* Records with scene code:
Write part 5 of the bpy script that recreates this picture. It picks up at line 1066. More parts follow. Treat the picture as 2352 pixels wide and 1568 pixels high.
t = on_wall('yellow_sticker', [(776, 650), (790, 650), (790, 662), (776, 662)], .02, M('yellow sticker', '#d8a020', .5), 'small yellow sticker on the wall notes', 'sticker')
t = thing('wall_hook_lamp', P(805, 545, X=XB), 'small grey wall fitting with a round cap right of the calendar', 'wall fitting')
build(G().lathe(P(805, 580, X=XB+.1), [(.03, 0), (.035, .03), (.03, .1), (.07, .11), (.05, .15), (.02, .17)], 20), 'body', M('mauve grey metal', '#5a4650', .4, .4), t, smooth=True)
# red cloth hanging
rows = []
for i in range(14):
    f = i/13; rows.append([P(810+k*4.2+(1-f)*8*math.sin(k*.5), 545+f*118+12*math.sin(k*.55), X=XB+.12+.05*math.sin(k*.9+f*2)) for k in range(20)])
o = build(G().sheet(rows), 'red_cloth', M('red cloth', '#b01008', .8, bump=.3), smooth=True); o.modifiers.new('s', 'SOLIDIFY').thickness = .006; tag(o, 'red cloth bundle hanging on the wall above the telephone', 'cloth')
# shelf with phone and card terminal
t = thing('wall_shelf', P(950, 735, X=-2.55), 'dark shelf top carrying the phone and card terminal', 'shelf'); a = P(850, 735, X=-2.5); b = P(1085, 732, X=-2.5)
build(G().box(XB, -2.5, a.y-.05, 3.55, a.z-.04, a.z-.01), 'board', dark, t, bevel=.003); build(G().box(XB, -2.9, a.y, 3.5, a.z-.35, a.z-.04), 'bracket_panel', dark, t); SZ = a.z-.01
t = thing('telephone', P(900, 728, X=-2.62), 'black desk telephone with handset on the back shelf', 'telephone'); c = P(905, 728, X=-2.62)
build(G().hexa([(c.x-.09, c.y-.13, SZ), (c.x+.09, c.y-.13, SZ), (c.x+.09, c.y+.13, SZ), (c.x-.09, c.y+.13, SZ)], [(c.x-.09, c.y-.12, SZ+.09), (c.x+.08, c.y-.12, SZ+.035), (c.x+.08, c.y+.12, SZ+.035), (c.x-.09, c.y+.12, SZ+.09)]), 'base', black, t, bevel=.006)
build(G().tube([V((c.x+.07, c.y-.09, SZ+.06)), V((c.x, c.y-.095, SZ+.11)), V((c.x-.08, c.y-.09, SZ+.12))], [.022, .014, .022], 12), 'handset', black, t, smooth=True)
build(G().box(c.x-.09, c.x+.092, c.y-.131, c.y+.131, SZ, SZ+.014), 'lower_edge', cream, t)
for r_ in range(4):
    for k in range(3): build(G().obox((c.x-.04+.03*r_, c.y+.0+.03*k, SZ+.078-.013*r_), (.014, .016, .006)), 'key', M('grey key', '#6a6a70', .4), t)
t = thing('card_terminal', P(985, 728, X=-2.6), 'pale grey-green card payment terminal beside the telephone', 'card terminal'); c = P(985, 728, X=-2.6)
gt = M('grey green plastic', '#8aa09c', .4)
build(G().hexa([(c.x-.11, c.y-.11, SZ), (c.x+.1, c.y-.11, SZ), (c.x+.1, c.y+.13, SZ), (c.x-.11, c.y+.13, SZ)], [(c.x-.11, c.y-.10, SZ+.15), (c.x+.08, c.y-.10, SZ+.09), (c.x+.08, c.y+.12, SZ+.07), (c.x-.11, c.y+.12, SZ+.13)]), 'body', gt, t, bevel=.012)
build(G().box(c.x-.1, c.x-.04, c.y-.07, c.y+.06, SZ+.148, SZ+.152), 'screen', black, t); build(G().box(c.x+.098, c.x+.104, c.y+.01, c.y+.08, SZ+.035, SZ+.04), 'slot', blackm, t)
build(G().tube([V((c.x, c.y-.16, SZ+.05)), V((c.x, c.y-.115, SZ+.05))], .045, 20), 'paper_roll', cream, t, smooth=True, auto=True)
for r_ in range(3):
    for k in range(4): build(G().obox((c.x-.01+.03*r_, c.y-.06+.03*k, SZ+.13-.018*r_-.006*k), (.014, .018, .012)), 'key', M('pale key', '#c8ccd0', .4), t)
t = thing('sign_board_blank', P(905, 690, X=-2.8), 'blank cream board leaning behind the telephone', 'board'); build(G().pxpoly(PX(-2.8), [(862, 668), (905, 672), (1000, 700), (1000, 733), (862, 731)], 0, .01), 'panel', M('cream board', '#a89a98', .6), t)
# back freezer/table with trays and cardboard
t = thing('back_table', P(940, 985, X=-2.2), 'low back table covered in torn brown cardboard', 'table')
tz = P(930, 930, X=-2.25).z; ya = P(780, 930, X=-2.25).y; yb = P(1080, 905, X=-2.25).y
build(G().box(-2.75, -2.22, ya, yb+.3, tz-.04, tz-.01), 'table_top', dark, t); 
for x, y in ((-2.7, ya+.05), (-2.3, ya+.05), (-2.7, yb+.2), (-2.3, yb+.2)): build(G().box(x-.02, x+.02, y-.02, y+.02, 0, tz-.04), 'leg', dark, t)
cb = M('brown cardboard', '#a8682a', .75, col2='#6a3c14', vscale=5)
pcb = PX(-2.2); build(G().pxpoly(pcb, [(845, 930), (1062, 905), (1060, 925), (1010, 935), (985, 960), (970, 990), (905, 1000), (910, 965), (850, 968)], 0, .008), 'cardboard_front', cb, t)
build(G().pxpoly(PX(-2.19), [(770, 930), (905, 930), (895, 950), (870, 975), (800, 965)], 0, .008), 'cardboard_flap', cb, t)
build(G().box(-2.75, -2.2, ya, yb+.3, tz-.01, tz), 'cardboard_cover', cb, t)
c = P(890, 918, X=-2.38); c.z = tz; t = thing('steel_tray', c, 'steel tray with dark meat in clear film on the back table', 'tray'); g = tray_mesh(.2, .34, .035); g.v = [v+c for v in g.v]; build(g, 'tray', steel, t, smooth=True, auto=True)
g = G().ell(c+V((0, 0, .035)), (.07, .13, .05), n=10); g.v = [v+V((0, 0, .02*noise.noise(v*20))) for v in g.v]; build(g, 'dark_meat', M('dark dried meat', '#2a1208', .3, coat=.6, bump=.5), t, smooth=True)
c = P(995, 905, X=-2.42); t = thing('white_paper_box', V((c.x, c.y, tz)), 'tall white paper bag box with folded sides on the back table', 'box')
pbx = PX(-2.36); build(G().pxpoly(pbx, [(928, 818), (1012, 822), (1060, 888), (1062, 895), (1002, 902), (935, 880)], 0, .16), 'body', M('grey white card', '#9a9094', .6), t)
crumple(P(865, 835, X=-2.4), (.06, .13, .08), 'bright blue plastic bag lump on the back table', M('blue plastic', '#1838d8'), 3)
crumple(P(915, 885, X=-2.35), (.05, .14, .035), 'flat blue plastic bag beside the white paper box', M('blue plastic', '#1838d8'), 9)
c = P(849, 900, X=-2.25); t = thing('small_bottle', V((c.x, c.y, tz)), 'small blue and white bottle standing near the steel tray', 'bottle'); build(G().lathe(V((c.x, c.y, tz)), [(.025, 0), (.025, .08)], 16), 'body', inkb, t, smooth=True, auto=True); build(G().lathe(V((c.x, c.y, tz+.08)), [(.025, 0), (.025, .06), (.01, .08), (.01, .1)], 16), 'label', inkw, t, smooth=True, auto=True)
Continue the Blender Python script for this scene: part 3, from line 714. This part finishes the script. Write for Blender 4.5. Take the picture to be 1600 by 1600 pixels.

* Objective:
Transcribe each record exactly. Leave nothing out.

* Expected output:
Write part 5 of the bpy script that recreates this picture. It picks up at line 1066. More parts follow. Treat the picture as 2352 pixels wide and 1568 pixels high.
t = on_wall('yellow_sticker', [(776, 650), (790, 650), (790, 662), (776, 662)], .02, M('yellow sticker', '#d8a020', .5), 'small yellow sticker on the wall notes', 'sticker')
t = thing('wall_hook_lamp', P(805, 545, X=XB), 'small grey wall fitting with a round cap right of the calendar', 'wall fitting')
build(G().lathe(P(805, 580, X=XB+.1), [(.03, 0), (.035, .03), (.03, .1), (.07, .11), (.05, .15), (.02, .17)], 20), 'body', M('mauve grey metal', '#5a4650', .4, .4), t, smooth=True)
# red cloth hanging
rows = []
for i in range(14):
    f = i/13; rows.append([P(810+k*4.2+(1-f)*8*math.sin(k*.5), 545+f*118+12*math.sin(k*.55), X=XB+.12+.05*math.sin(k*.9+f*2)) for k in range(20)])
o = build(G().sheet(rows), 'red_cloth', M('red cloth', '#b01008', .8, bump=.3), smooth=True); o.modifiers.new('s', 'SOLIDIFY').thickness = .006; tag(o, 'red cloth bundle hanging on the wall above the telephone', 'cloth')
# shelf with phone and card terminal
t = thing('wall_shelf', P(950, 735, X=-2.55), 'dark shelf top carrying the phone and card terminal', 'shelf'); a = P(850, 735, X=-2.5); b = P(1085, 732, X=-2.5)
build(G().box(XB, -2.5, a.y-.05, 3.55, a.z-.04, a.z-.01), 'board', dark, t, bevel=.003); build(G().box(XB, -2.9, a.y, 3.5, a.z-.35, a.z-.04), 'bracket_panel', dark, t); SZ = a.z-.01
t = thing('telephone', P(900, 728, X=-2.62), 'black desk telephone with handset on the back shelf', 'telephone'); c = P(905, 728, X=-2.62)
build(G().hexa([(c.x-.09, c.y-.13, SZ), (c.x+.09, c.y-.13, SZ), (c.x+.09, c.y+.13, SZ), (c.x-.09, c.y+.13, SZ)], [(c.x-.09, c.y-.12, SZ+.09), (c.x+.08, c.y-.12, SZ+.035), (c.x+.08, c.y+.12, SZ+.035), (c.x-.09, c.y+.12, SZ+.09)]), 'base', black, t, bevel=.006)
build(G().tube([V((c.x+.07, c.y-.09, SZ+.06)), V((c.x, c.y-.095, SZ+.11)), V((c.x-.08, c.y-.09, SZ+.12))], [.022, .014, .022], 12), 'handset', black, t, smooth=True)
build(G().box(c.x-.09, c.x+.092, c.y-.131, c.y+.131, SZ, SZ+.014), 'lower_edge', cream, t)
for r_ in range(4):
    for k in range(3): build(G().obox((c.x-.04+.03*r_, c.y+.0+.03*k, SZ+.078-.013*r_), (.014, .016, .006)), 'key', M('grey key', '#6a6a70', .4), t)
t = thing('card_terminal', P(985, 728, X=-2.6), 'pale grey-green card payment terminal beside the telephone', 'card terminal'); c = P(985, 728, X=-2.6)
gt = M('grey green plastic', '#8aa09c', .4)
build(G().hexa([(c.x-.11, c.y-.11, SZ), (c.x+.1, c.y-.11, SZ), (c.x+.1, c.y+.13, SZ), (c.x-.11, c.y+.13, SZ)], [(c.x-.11, c.y-.10, SZ+.15), (c.x+.08, c.y-.10, SZ+.09), (c.x+.08, c.y+.12, SZ+.07), (c.x-.11, c.y+.12, SZ+.13)]), 'body', gt, t, bevel=.012)
build(G().box(c.x-.1, c.x-.04, c.y-.07, c.y+.06, SZ+.148, SZ+.152), 'screen', black, t); build(G().box(c.x+.098, c.x+.104, c.y+.01, c.y+.08, SZ+.035, SZ+.04), 'slot', blackm, t)
build(G().tube([V((c.x, c.y-.16, SZ+.05)), V((c.x, c.y-.115, SZ+.05))], .045, 20), 'paper_roll', cream, t, smooth=True, auto=True)
for r_ in range(3):
    for k in range(4): build(G().obox((c.x-.01+.03*r_, c.y-.06+.03*k, SZ+.13-.018*r_-.006*k), (.014, .018, .012)), 'key', M('pale key', '#c8ccd0', .4), t)
t = thing('sign_board_blank', P(905, 690, X=-2.8), 'blank cream board leaning behind the telephone', 'board'); build(G().pxpoly(PX(-2.8), [(862, 668), (905, 672), (1000, 700), (1000, 733), (862, 731)], 0, .01), 'panel', M('cream board', '#a89a98', .6), t)
# back freezer/table with trays and cardboard
t = thing('back_table', P(940, 985, X=-2.2), 'low back table covered in torn brown cardboard', 'table')
tz = P(930, 930, X=-2.25).z; ya = P(780, 930, X=-2.25).y; yb = P(1080, 905, X=-2.25).y
build(G().box(-2.75, -2.22, ya, yb+.3, tz-.04, tz-.01), 'table_top', dark, t); 
for x, y in ((-2.7, ya+.05), (-2.3, ya+.05), (-2.7, yb+.2), (-2.3, yb+.2)): build(G().box(x-.02, x+.02, y-.02, y+.02, 0, tz-.04), 'leg', dark, t)
cb = M('brown cardboard', '#a8682a', .75, col2='#6a3c14', vscale=5)
pcb = PX(-2.2); build(G().pxpoly(pcb, [(845, 930), (1062, 905), (1060, 925), (1010, 935), (985, 960), (970, 990), (905, 1000), (910, 965), (850, 968)], 0, .008), 'cardboard_front', cb, t)
build(G().pxpoly(PX(-2.19), [(770, 930), (905, 930), (895, 950), (870, 975), (800, 965)], 0, .008), 'cardboard_flap', cb, t)
build(G().box(-2.75, -2.2, ya, yb+.3, tz-.01, tz), 'cardboard_cover', cb, t)
c = P(890, 918, X=-2.38); c.z = tz; t = thing('steel_tray', c, 'steel tray with dark meat in clear film on the back table', 'tray'); g = tray_mesh(.2, .34, .035); g.v = [v+c for v in g.v]; build(g, 'tray', steel, t, smooth=True, auto=True)
g = G().ell(c+V((0, 0, .035)), (.07, .13, .05), n=10); g.v = [v+V((0, 0, .02*noise.noise(v*20))) for v in g.v]; build(g, 'dark_meat', M('dark dried meat', '#2a1208', .3, coat=.6, bump=.5), t, smooth=True)
c = P(995, 905, X=-2.42); t = thing('white_paper_box', V((c.x, c.y, tz)), 'tall white paper bag box with folded sides on the back table', 'box')
pbx = PX(-2.36); build(G().pxpoly(pbx, [(928, 818), (1012, 822), (1060, 888), (1062, 895), (1002, 902), (935, 880)], 0, .16), 'body', M('grey white card', '#9a9094', .6), t)
crumple(P(865, 835, X=-2.4), (.06, .13, .08), 'bright blue plastic bag lump on the back table', M('blue plastic', '#1838d8'), 3)
crumple(P(915, 885, X=-2.35), (.05, .14, .035), 'flat blue plastic bag beside the white paper box', M('blue plastic', '#1838d8'), 9)
c = P(849, 900, X=-2.25); t = thing('small_bottle', V((c.x, c.y, tz)), 'small blue and white bottle standing near the steel tray', 'bottle'); build(G().lathe(V((c.x, c.y, tz)), [(.025, 0), (.025, .08)], 16), 'body', inkb, t, smooth=True, auto=True); build(G().lathe(V((c.x, c.y, tz+.08)), [(.025, 0), (.025, .06), (.01, .08), (.01, .1)], 16), 'label', inkw, t, smooth=True, auto=True)
Continue the Blender Python script for this scene: part 3, from line 714. This part finishes the script. Write for Blender 4.5. Take the picture to be 1600 by 1600 pixels.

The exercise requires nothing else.